REVIEW

Gwendy’s Button Box

Posted: March 23, 2017
Category: Books
2017 could be called Stephen King’s collaboration year as both his books this year are collaborations with other authors. This, the first of 2017’s books (the other being Sleeping Beauties with his son Owen) is called Gwendy’s Button Box and tells the story about how Gwendy Peterson (Gwendy being a mix of Gwendolyn and Wendy) gets a very special box from a man she never meet before, Richard Farris (notice the initials…).
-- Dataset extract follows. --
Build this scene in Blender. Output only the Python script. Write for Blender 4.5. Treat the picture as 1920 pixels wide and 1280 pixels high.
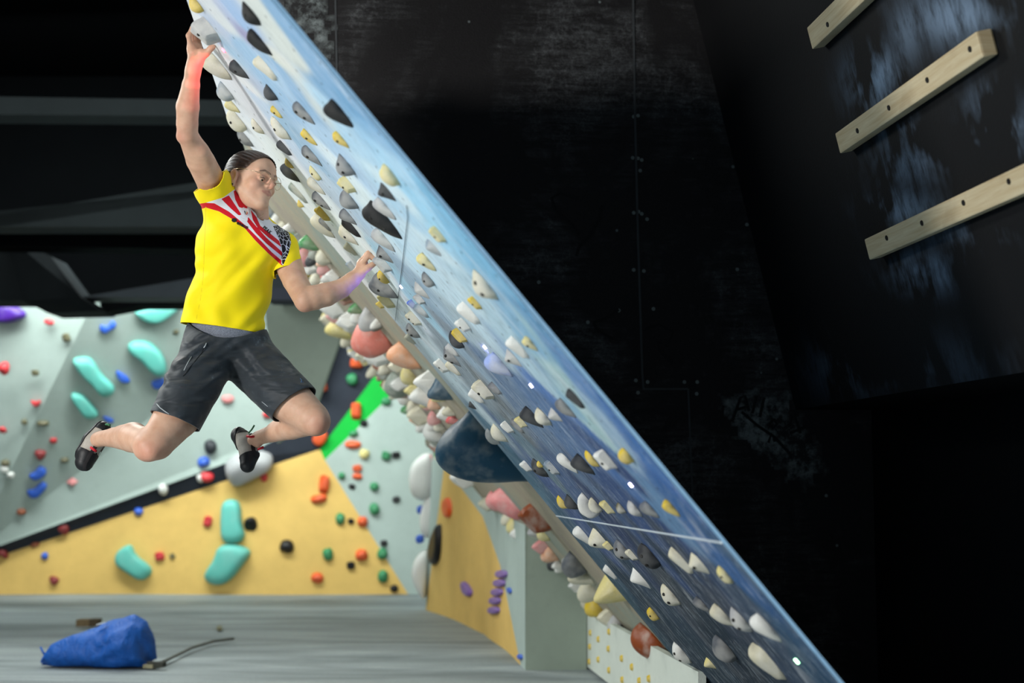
import bpy, bmesh, math, random
import numpy as np
from mathutils import Vector, Matrix
from mathutils.bvhtree import BVHTree

# ---------------------------------------------------------------- camera, world, lights, exposure
scn = bpy.context.scene
COL = scn.collection
for o in list(bpy.data.objects):
    bpy.data.objects.remove(o)

F = 1920 * 50.0 / 36.0                 # focal length in pixels
H = 1.0                                # camera height
PITCH = math.atan(265.0 / F)
CP, SP = math.cos(PITCH), math.sin(PITCH)

cam_d = bpy.data.cameras.new('camera')
cam_d.lens = 50; cam_d.sensor_width = 36
cam_d.dof.use_dof = True
cam_d.dof.focus_distance = 4.85
cam_d.dof.aperture_fstop = 2.0
cam_d.clip_end = 200
cam = bpy.data.objects.new('camera', cam_d); COL.objects.link(cam)
cam.location = (0, 0, H)
cam.rotation_euler = (math.pi / 2 + PITCH, 0, 0)
scn.camera = cam

scn.view_settings.view_transform = 'Standard'
scn.view_settings.look = 'None'
scn.view_settings.exposure = 0.0
scn.view_settings.gamma = 1.0
scn.view_settings.use_curve_mapping = False

wd = bpy.data.worlds.new('world'); scn.world = wd; wd.use_nodes = True
wd.node_tree.nodes['Background'].inputs[0].default_value = (0.75, 0.88, 1.0, 1)
wd.node_tree.nodes['Background'].inputs[1].default_value = 0.10

def area(name, loc, aim, size, power, color=(1, 1, 1), sy=None, spread=180):
    d = bpy.data.lights.new(name, 'AREA'); d.energy = power; d.color = color
    d.shape = 'RECTANGLE'; d.size = size; d.size_y = sy or size; d.spread = math.radians(spread)
    o = bpy.data.objects.new(name, d); COL.objects.link(o)
    o.location = loc
    o.rotation_euler = (Vector(aim) - Vector(loc)).to_track_quat('-Z', 'Y').to_euler()
    return o
area('flash_key', (-4.1, 0.9, 2.0), (-0.4, 4.9, 1.4), 0.6, 205, (1.0, 0.97, 0.93))
area('flash_rim', (-2.6, 8.6, 3.6), (-0.8, 4.9, 1.4), 0.6, 60, (1.0, 0.98, 0.92))
area('hall_fill', (-3.4, 10.7, 4.5), (-3.2, 12.8, 0.4), 3.6, 270, (0.93, 1.0, 0.97), sy=.8)
area('hidden_wall_fill', (-3.6, 11.25, 3.15), (-3.6, 12.9, 1.2), 6.5, 130, (0.93, 1.0, 0.97), sy=0.25)  # unseen strip added behind the beams to brighten the back wall
area('hall_fill', (-3.9, 6.4, 3.4), (0.3, 7.6, 0.2), 1.4, 95, (0.95, 1.0, 0.98))  # unseen lamp added to brighten the kick panel and spray wall
area('hall_fill', (1.2, 9.4, 3.3), (0.6, 10.3, 0.4), 0.9, 45, (0.95, 1.0, 0.97))
area('low_fill', (-2.4, 3.2, 0.6), (0.2, 4.6, 1.3), 1.2, 14, (0.90, 0.97, 1.0))  # unseen low fill added at the left to brighten the board
area('side_light', (3.4, 0.3, 3.4), (1.0, 5.4, 1.7), 1.0, 420, (1.0, 0.98, 0.95))

# ---------------------------------------------------------------- helpers
def P(px, py, Z):
    cx = (px - 960) / F * Z; cy = (640 - py) / F * Z
    return Vector((cx, Z * CP - cy * SP, H + Z * SP + cy * CP))
def ray(px, py):
    return (P(px, py, 1.0) - Vector((0, 0, H)))
def hit(px, py, p0, n):
    r = ray(px, py); o = Vector((0, 0, H))
    t = (Vector(p0) - o).dot(n) / r.dot(n)
    return o + r * t
def to_px(v):
    """world points (N,3) -> pixel coordinates (N,2) and depth"""
    v = np.asarray(v, dtype=float)
    y = v[:, 1]; z = v[:, 2] - H
    Z = y * CP + z * SP; cy = -y * SP + z * CP
    return np.stack([960 + v[:, 0] / Z * F, 640 - cy / Z * F], 1), Z

def lin(c):
    return tuple(((x / 255.0) / 12.92 if x / 255.0 <= 0.04045 else ((x / 255.0 + 0.055) / 1.055) ** 2.4) for x in c)

class NT:
    """tiny node helper"""
    def __init__(s, name):
        s.m = bpy.data.materials.new(name); s.m.use_nodes = True
        s.t = s.m.node_tree; s.b = s.t.nodes['Principled BSDF']
    def n(s, typ, **kw):
        nd = s.t.nodes.new(typ)
        for k, v in kw.items():
            if k.startswith('i_'):
                key = k[2:]; key = int(key) if key.isdigit() else key
                nd.inputs[key].default_value = v
            else: setattr(nd, k, v)
        return nd
    def l(s, a, b): s.t.links.new(a, b)
    def noise(s, scale, detail=3, rough=0.6, vec=None, dist=0.0):
        nd = s.n('ShaderNodeTexNoise'); nd.inputs['Scale'].default_value = scale
        nd.inputs['Detail'].default_value = detail; nd.inputs['Roughness'].default_value = rough
        nd.inputs['Distortion'].default_value = dist
        if vec: s.l(vec, nd.inputs['Vector'])
        return nd.outputs['Fac']
    def coord(s, scale=(1, 1, 1), rot=(0, 0, 0), out='Object'):
        tc = s.n('ShaderNodeTexCoord'); mp = s.n('ShaderNodeMapping')
        mp.inputs['Scale'].default_value = scale; mp.inputs['Rotation'].default_value = rot
        s.l(tc.outputs[out], mp.inputs['Vector']); return mp.outputs['Vector']
    def ramp(s, fac, stops, interp='LINEAR'):
        r = s.n('ShaderNodeValToRGB'); r.color_ramp.interpolation = interp
        e = r.color_ramp.elements
        while len(e) > 1: e.remove(e[-1])
        e[0].position = stops[0][0]; e[0].color = (*stops[0][1], 1)
        for p, c in stops[1:]:
            x = e.new(p); x.color = (*c, 1)
        s.l(fac, r.inputs['Fac']); return r.outputs['Color']
    def mix(s, fac, a, b, mode='MIX'):
        m = s.n('ShaderNodeMix', data_type='RGBA', blend_type=mode)
        for v, k in ((fac, 0), (a, 6), (b, 7)):
            if isinstance(v, (int, float)): m.inputs[k].default_value = v
            elif isinstance(v, tuple): m.inputs[k].default_value = (*v[:3], 1)
            else: s.l(v, m.inputs[k])
        return m.outputs[2]
    def math(s, op, a, b=0.0, c=None):
        m = s.n('ShaderNodeMath', operation=op)
        for v, k in ((a, 0), (b, 1), (c, 2)):
            if v is None: continue
            if isinstance(v, (int, float)): m.inputs[k].default_value = v
            else: s.l(v, m.inputs[k])
        return m.outputs[0]
    def mapr(s, v, a, b, c=0.0, d=1.0):
        m = s.n('ShaderNodeMapRange'); s.l(v, m.inputs[0])
        for k, x in enumerate((a, b, c, d)): m.inputs[k + 1].default_value = x
        return m.outputs[0]
    def attr(s, name):
        a = s.n('ShaderNodeAttribute', attribute_name=name); return a
    def bump(s, h, strength=0.3, dist=0.01):
        b = s.n('ShaderNodeBump'); b.inputs['Strength'].default_value = strength
        b.inputs['Distance'].default_value = dist; s.l(h, b.inputs['Height'])
        s.l(b.outputs[0], s.b.inputs['Normal'])
    def base(s, c):
        if isinstance(c, tuple): s.b.inputs['Base Color'].default_value = (*c[:3], 1)
        else: s.l(c, s.b.inputs['Base Color'])
    def rough(s, r): s.b.inputs['Roughness'].default_value = r

_mats = {}
def plain(name, rgb, rough=0.6, var=0.12, scale=30, bump=0.1, spec=0.4):
    if name in _mats: return _mats[name]
    t = NT(name); v = t.coord()
    c = lin(rgb)
    nz = t.noise(scale, 4, 0.6, v)
    t.base(t.mix(t.mapr(nz, 0.3, 0.75), tuple(x * (1 - var) for x in c), tuple(min(1, x * (1 + var)) for x in c)))
    t.rough(rough); t.b.inputs['Specular IOR Level'].default_value = spec
    if bump: t.bump(nz, bump, 0.004)
    _mats[name] = t.m; return t.m

def newmesh(name, verts, faces, mat=None, parent=None, smooth=True, mi=None, mats=None):
    me = bpy.data.meshes.new(name)
    me.from_pydata([tuple(v) for v in verts], [], [tuple(f) for f in faces])
    for m in (mats or ([mat] if mat else [])): me.materials.append(m)
    if mi is not None: me.polygons.foreach_set('material_index', mi)
    if smooth: me.polygons.foreach_set('use_smooth', [True] * len(me.polygons))
    me.update()
    o = bpy.data.objects.new(name, me); COL.objects.link(o)
    if parent: o.parent = parent
    return o
def empty(name, loc=(0, 0, 0)):
    o = bpy.data.objects.new(name, None); o.empty_display_size = 0.1; o.location = loc
    COL.objects.link(o); return o
def adopt(child, root):
    """parent keeping the world place (root has a location only)"""
    child.parent = root; child.matrix_parent_inverse = Matrix.Translation(-Vector(root.location)); return child
def tag(o, label=None, cat=None, group=None, kind=None):
    if label: o['label'] = label
    if cat: o['category'] = cat
    if group: o['group'] = group
    if kind: o['kind'] = kind
    return o
def box(name, c, ax, half, mat, parent=None, bevel=0.0):
    """oriented box: centre, three axes, half sizes"""
    bm = bmesh.new(); bmesh.ops.create_cube(bm, size=2)
    M = Matrix([[ax[j][i] * half[j] for j in range(3)] for i in range(3)])
    for v in bm.verts: v.co = M @ v.co + Vector(c)
    bmesh.ops.recalc_face_normals(bm, faces=bm.faces)
    if bevel: bmesh.ops.bevel(bm, geom=bm.edges[:], offset=bevel, segments=2, affect='EDGES', profile=0.6)
    me = bpy.data.meshes.new(name); bm.to_mesh(me); bm.free()
    me.materials.append(mat)
    o = bpy.data.objects.new(name, me); COL.objects.link(o)
    if parent: o.parent = parent
    return o
def tube(name, pts, r, mat, parent=None, seg=8, closed=False, radii=None):
    pts = [Vector(p) for p in pts]; n = len(pts); vs = []; fs = []
    up = Vector((0.13, 0.2, 0.97)).normalized()
    for i, p in enumerate(pts):
        a = pts[(i - 1) % n] if (closed or i > 0) else p
        b = pts[(i + 1) % n] if (closed or i < n - 1) else p
        t = (b - a).normalized()
        x = t.cross(up)
        if x.length < 1e-3: x = t.cross(Vector((1, 0, 0)))
        x.normalize(); y = t.cross(x)
        rr = radii[i] if radii else r
        for k in range(seg):
            th = 2 * math.pi * k / seg
            vs.append(p + (x * math.cos(th) + y * math.sin(th)) * rr)
    m = n if closed else n - 1
    for i in range(m):
        for k in range(seg):
            a = i * seg + k; b = i * seg + (k + 1) % seg
            c = ((i + 1) % n) * seg + (k + 1) % seg; d = ((i + 1) % n) * seg + k
            fs.append((a, b, c, d))
    if not closed:
        fs.append(tuple(range(seg - 1, -1, -1))); fs.append(tuple(range((n - 1) * seg, n * seg)))
    return newmesh(name, vs, fs, mat, parent)
def prism(name, front, back, mat, parent=None, smooth=False):
    n = len(front); vs = list(front) + list(back)
    fs = [tuple(range(n)), tuple(range(2 * n - 1, n - 1, -1))]
    for i in range(n):
        j = (i + 1) % n; fs.append((i, i + n, j + n, j))
    o = newmesh(name, vs, fs, mat, parent, smooth)
    bm = bmesh.new(); bm.from_mesh(o.data); bmesh.ops.recalc_face_normals(bm, faces=bm.faces); bm.to_mesh(o.data); bm.free()
    return o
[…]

And the timing couldn’t be better. As a result of her being made fun of for being overweight, Gwendy runs up the “Suicide steps” each morning (at the top is where she meet Farris). The box he gives her produce small (but perfect) chocolate animals that, when she eats them, give her a feeling of fulfillment, a feeling that she doesn’t need to eat as much as she has been. That, in combination with exercise, makes her lose that extra weight. But that’s not all. In addition to the the chocolate the box also produces old, extremely rare silver dollars in perfect condition. As many as she wants.

So, all is well then? No! What kind of King/Chizmar book would it then be? The box also has several buttons (buttons that you press, not the once that you sew on clothes as I first thought when I heard the book’s title). And this is where it becomes scary. Each button has a different color and each color represent a continent. And if Gwendy were to press one of the buttons something really bad happens on the continent represented by that color. Then there is the red button that does whatever she wants and there is the black button…

I really enjoyed Gwendy’s Button Box and like Gwendy I kept thinking, “why did Farris give her the box? What is she supposed to do with it?” The answer is in the story that King and Chizmar tell us and I must say that they do a great job telling us. They work really well together and I couldn’t tell who wrote what parts of the book. And that is a good thing. Their respective voices mix well together and you can’t tell where one ends and the other starts, exactly as a collaboration is supposed to work.

The book is short. 167 pages and it only took me a couple of hours to read it. It left me wanting more but also happy that I could read the entire story in one sitting. A huge thanks to King and Chizmar for bringing us this story! You did good, very good!

Lilja's final words about Gwendy’s Button Box :

I almost forgot, the story takes place in King’s fictional town of Castle Rock and there are a few Easter eggs for the knowledgeable King reader but the town itself doesn’t play a big part in the story.